Por último, en enero una corte de Roma sentenció a Francisco Morales Bermúdez, dictador militar entre 1975 y 1980, a cadena perpetua por su participación en las muertes de 23 personas de ciudadanía italiana que vivían en América Latina. Estas ocurrieron durante la Operación Cóndor, una campaña de terrorismo militar que llevaron a cabo dictadores de derecha en Sudamérica con la asistencia técnica y militar de Estados Unidos. Morales, quien no será encarcelado debido a su avanzada edad, es el único presidente sentenciado que no fue elegido.

Los peruanos están consternados por haber votado por tantos presidentes que acabaron siendo enjuiciados como criminales. El único exmandatario con vida que no ha sido acusado hasta ahora es Alan García, quien estuvo en el poder durante dos periodos, de 1985 a 1990 y de 2006 a 2011, y a quien, irónicamente, desde hace décadas lo persigue la reputación de corrupto. No obstante, está siendo investigado por irregularidades financieras en la construcción del Metro de Lima, la cual, una vez más, corrió por cuenta del conglomerado brasileño Odebrecht.

Esta crisis en Perú es la réplica de lo que está ocurriendo en Brasil, donde la investigación Lava Jato no solo encarceló a una gran cantidad de empresarios y políticos, sino que además reveló los sobornos generalizados de las empresas de construcción brasileñas en al menos otros doce países de América Latina.

En una región con una larga historia de corrupción e impunidad, Perú probó ser tierra fértil para los sobornos. Durante casi tres siglos de gobierno colonial, España recibía el oro y la plata de las zonas montañosas de los Andes. En 1821, en medio de la guerra que devastó al país y lo dejó en quiebra, se fundó una república independiente con grandes sueños y aspiraciones. Pero desde el comienzo, en la construcción de sus vías férreas y la explotación de nuevas riquezas como el guano de sus islas y el caucho de sus selvas, Perú fue testigo de cómo su esplendor económico se desvaneció rápidamente, malgastado en un pantano de corrupción.

La venalidad alcanzó nuevas profundidades durante los años noventa con Fujimori, cuando el infame jefe de los servicios secretos, Vladimiro Montesinos, sobornó a políticos, banqueros, empresarios, jueces, militares y periodistas. Las videograbaciones (o “vladivideos”) de todos los que cayeron en sus redes sirven como un legado visual de la manera en que el abuso de poder y el engaño tienen lugar a puertas cerradas. Desde entonces, Montesinos cumple cadena perpetua, pero la deshonestidad continúa. Actualmente, más de la mitad de los gobernadores regionales de Perú se encuentran en prisión o están siendo enjuiciados.

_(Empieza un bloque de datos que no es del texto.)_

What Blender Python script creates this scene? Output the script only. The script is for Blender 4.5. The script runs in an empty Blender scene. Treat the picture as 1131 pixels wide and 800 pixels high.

La falta de control de financiamiento ilegal o extranjero en las elecciones presidenciales, aunada a la crisis en los partidos políticos, ha convertido las campañas en una forma fácil para que aventureros políticos se hagan millonarios incluso antes de llegar al poder. Los candidatos presidenciales en Perú han recibido financiamiento de George Soros Venezuela, así como de Brasil, y el financiamiento de este último se vinculó con la asignación de enormes contratos para obras públicas a empresas de construcción brasileñas seleccionadas cuidadosamente con anterioridad. Con este sistema, no sorprende que los peruanos sigan eligiendo a ladrones como presidentes.

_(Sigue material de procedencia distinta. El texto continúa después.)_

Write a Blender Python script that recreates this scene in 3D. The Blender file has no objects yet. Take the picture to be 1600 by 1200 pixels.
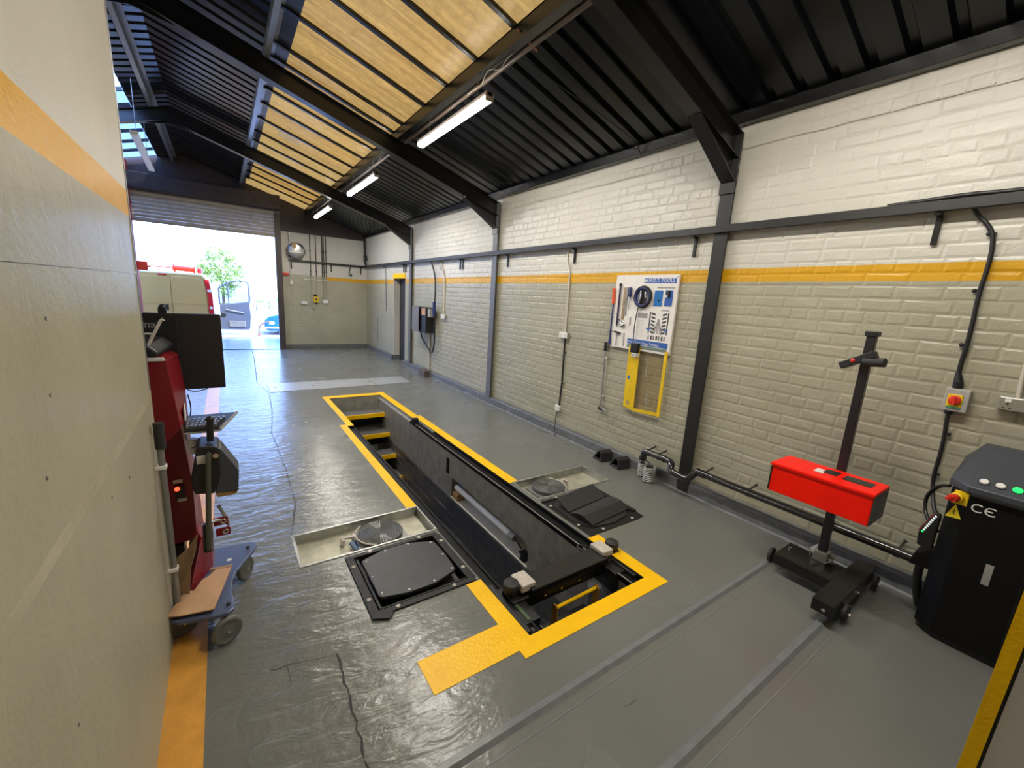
import bpy, bmesh, math, random
from mathutils import Vector, Matrix
random.seed(11)
S = bpy.context.scene
COL = S.collection

# ------------------------------------------------------------------ camera
F_PX, YAW, PITCH, ROLL, CAM_H = 646.53, 0.611633, 0.200219, 0.061789, 1.65
cy, sy, cp, sp = math.cos(YAW), math.sin(YAW), math.cos(PITCH), math.sin(PITCH)
_fw = Vector((sy * cp, cy * cp, -sp))
_r = Vector((cy, -sy, 0))
_u = _r.cross(_fw)
_cr, _sr = math.cos(ROLL), math.sin(ROLL)
CR = _cr * _r + _sr * _u
CU = -_sr * _r + _cr * _u
cam_d = bpy.data.cameras.new('camera')
cam = bpy.data.objects.new('camera', cam_d)
COL.objects.link(cam)
cam.matrix_world = Matrix(((CR.x, CU.x, -_fw.x, 0), (CR.y, CU.y, -_fw.y, 0), (CR.z, CU.z, -_fw.z, CAM_H), (0, 0, 0, 1)))
cam_d.sensor_width = 36.0
cam_d.lens = F_PX / 1600 * 36.0
cam_d.clip_start = 0.02
cam_d.clip_end = 300
S.camera = cam

# ------------------------------------------------------------------ light and exposure
S.view_settings.view_transform = 'Standard'
S.view_settings.look = 'None'
S.view_settings.gamma = 1
S.view_settings.exposure = 0.0
S.view_settings.use_curve_mapping = False
S.cycles.use_denoising = True
S.cycles.denoising_input_passes = 'RGB_ALBEDO_NORMAL'
S.cycles.use_adaptive_sampling = True
S.cycles.max_bounces = 10
S.cycles.diffuse_bounces = 6
S.cycles.sample_clamp_indirect = 8
LAMP_E = 80.0
LAMP_W = 32.0
SKY_E = 2.6
SUN_E = 9.0
w = bpy.data.worlds.new('sky')
S.world = w
w.use_nodes = True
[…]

Perú no es más corrupto que otros países de América Latina ni sus tribunales son un modelo de legitimidad y eficiencia. Sin embargo, a medida que en el extranjero surgen pruebas de sobornos que aceptaron presidentes a todo lo largo del espectro político, los jueces peruanos se encuentran bajo una enorme presión para reaccionar. En consecuencia, se está viendo un cambio en el desprestigiado sistema judicial del país: está recobrando algo de credibilidad e independencia. Apenas la semana pasada, un tribunal confirmó una sentencia para que Humala y Heredia permanezcan en prisión. Sin embargo, el encarcelamiento de jefes de Estado que alguna vez fueron poderosos todavía se puede revertir, retrasar o detener.

Un poder judicial débil no puede salir adelante por sí mismo.

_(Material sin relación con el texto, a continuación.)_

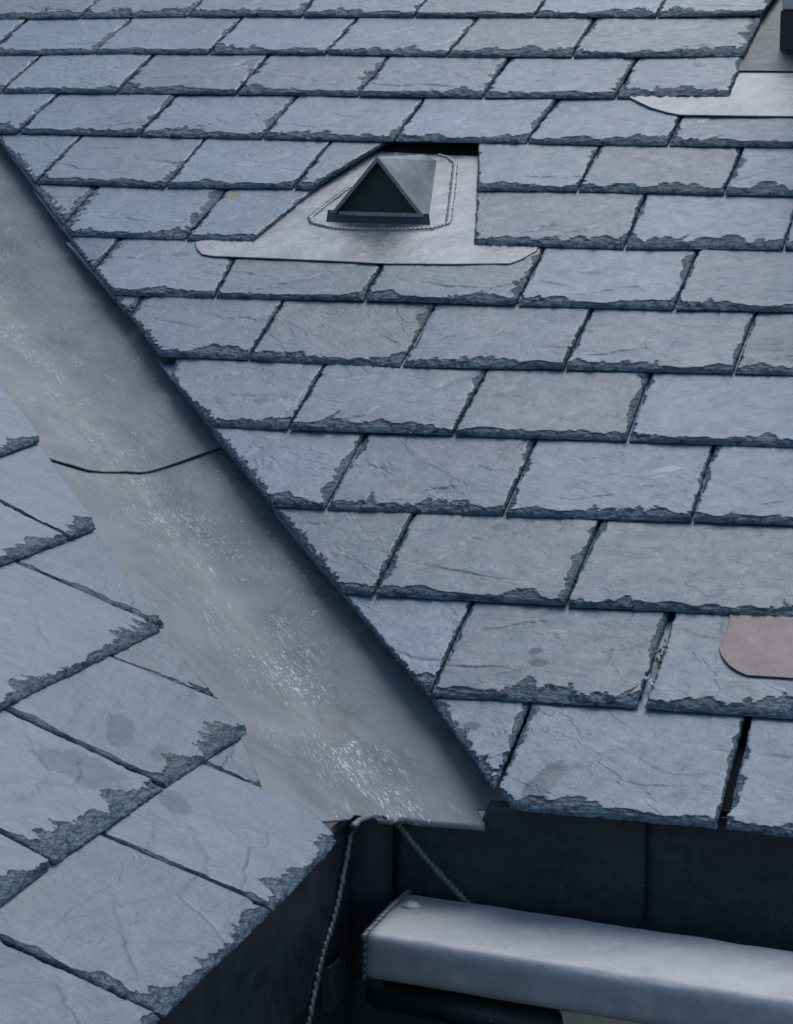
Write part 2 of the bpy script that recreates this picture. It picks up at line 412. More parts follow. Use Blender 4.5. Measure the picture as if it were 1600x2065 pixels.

Una decidida campaña  anticorrupción  requiere de un liderazgo fuerte para cambiar el sistema electoral y construir instituciones estatales sólidas que hagan cumplir el Estado de derecho. En su discurso ante la nación, el presidente Kuczynski no ofreció una estrategia clara para enfrentar este reto y como el partido de Keiko Fujimori, excandidata presidencial e hija del dictador encarcelado, cuya campaña estuvo plagada de acusaciones de financiamiento ilícito, tiene la mayoría en el Congreso, el cambio tan necesitado quedará estancado.

Incluso después de dos siglos, Perú sigue siendo una república frágil. En su defensa, sin embargo, hay que decir que en los últimos 25 años puso fin a una guerra civil, resolvió los conflictos con sus vecinos, se sobrepuso a la hiperinflación, se convirtió en una democracia y, a pesar de su predicamento actual, logró hacer crecer su economía y redujo la pobreza. Ahora que sus líderes políticos corruptos ya no gozan de impunidad, quién sabe, tal vez todos los presidentes anteriores se reúnan para ver los fuegos artificiales del bicentenario tras las rejas.